Away from the football, there’s a serious question to ask here: is this a different song to the original ‘Three Lions’? I’d say it obviously is – different name, different lyrics, different production – and so make it chart-topper #793, and not just a re-entry of chart-topper #740. However, the OCC now combine the versions when the song starts climbing the charts every two years (it will make #1 again in 2018). This is something our blog will have to consider in the 21st century, with several former number ones preparing to re-top the charts. Do they count as separate records – therefore deserving of an entirely new post written about them – or are they the same record returning to the top decades later? ‘Bohemian Rhapsody’ has already been back to the summit, but that was twinned with a new song – ‘These Are the Days of Our Lives’ – and I treated it as a new number one. Something to consider, then, and I’d welcome the thoughts of any seasoned chart watchers out there.

‘3 Lions’ meanwhile has been re-released several times, and re-recorded several more. There’s a 2010 version with Russel Brand and Robbie Williams (singing this time) which made #21. There’s a 2022 Lionesses’ version, and a Christmas version to tie-in with the winter World Cup in Qatar. Thanks to England’s Euro 2024 run, it returned to #8 just a couple of weeks ago. It’s no exaggeration to state that this song is now up there with ‘Hey Jude’ and the aforementioned ‘Bohemian Rhapsody’ as one of the best-known, best-loved, best-remembered chart toppers of all time.

3 thoughts on “793. ‘3 Lions ’98’, by Baddiel, Skinner & The Lightning Seeds

  1. for my money yes oldies do count as new number ones – this is rewritten so that’s easy – but My Sweet Lord and the Elvis oldies count as “new” because it’s in new circumstances, and presumably some new fans buying the record amongst those buying CD’s where they may have bought vinyl originally (or download, or stream these days). New fans/buyers = new occasion. 3 Lions downloads quite well every 2 years, granted from a low sales base these days, but they must be people who haven’t bought it before, which is at least something to consider when half the streaming “sales” each week are just the same people passively playlisting or habitually playing the same tracks for months on end.

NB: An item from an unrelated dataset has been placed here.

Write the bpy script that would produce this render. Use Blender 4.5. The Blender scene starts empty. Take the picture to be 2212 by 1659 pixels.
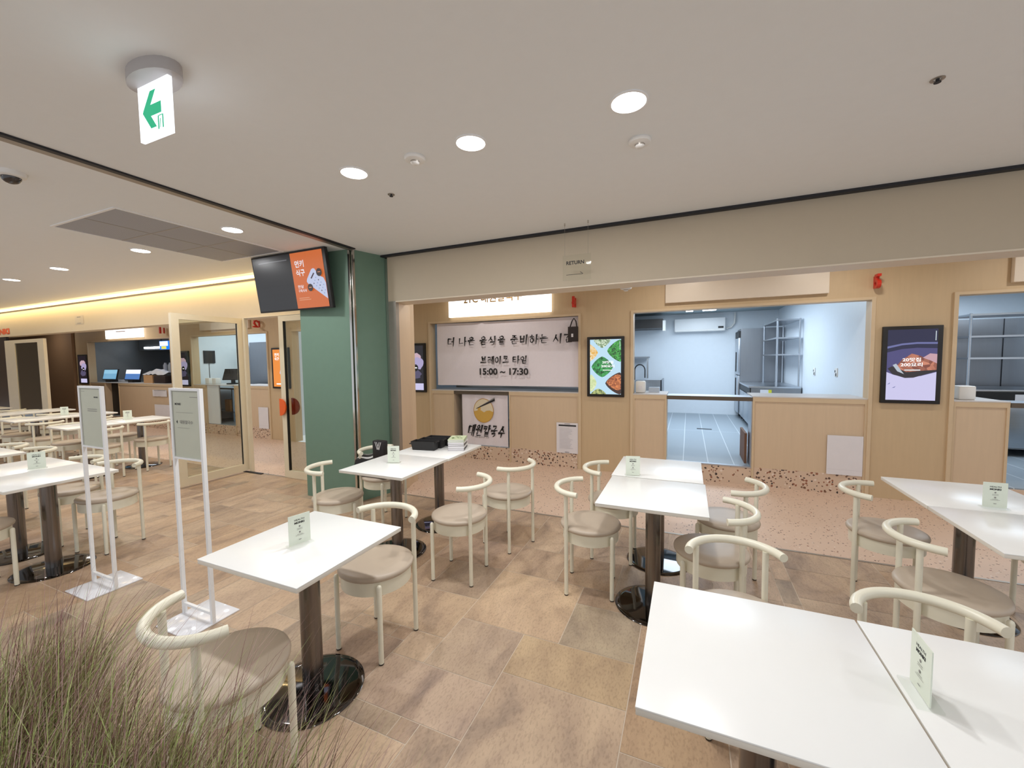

    It’s an argument I’ve made since streaming took over – can a record that appeals to the same fans over a long period really qualify as “sales” when actual sales get a one-off so subsequent actual sales are actual new people buying it? It used to keep the charts fresh, and radio hits never counted towards the charts – still dont in the UK – so Spotify playlist should be treated the same. This will clear the Xmas charts of the same oldies in the same order for the rest of lives. So in those cases, no Mariah and Wham don’t count as new repeat number ones – the same people playing the same playlists year after year is not new people discovering old music, it’s familiarity in the background when they shop online and put the decs up. There is often a big difference between xmas oldies people download (cos it’s not playlisted) and those in the charts – see Leona Lewis One More Sleep, a total classic that sells high in the sales chart but never appears as high amongst the most-streamed/charted. Brenda Lee, on t’other hand, barely sells any, but is huge on streaming. Co-incidentally it usually appears fronted-up on Amazon along with their latest “exclusive”. Mariah, Wham and a bunch of USA ancient oldies that meant nothing in the UK until the streaming era. Meanwhile, loads of our own christmas classic oldies never get playlisted.

    • I agree with the Harrison and the Elvis re-releases being ‘new’ number ones, as they were released for a specific reason, with new packaging and different ‘B’-sides (I assume). Whereas Three Lions in 2018, and Wham and Mariah more recently, are not ‘new’ number ones as they haven’t been specifically ‘re-released’ (though you could argue that re-releasing something in the streaming era is impossible). Thanks!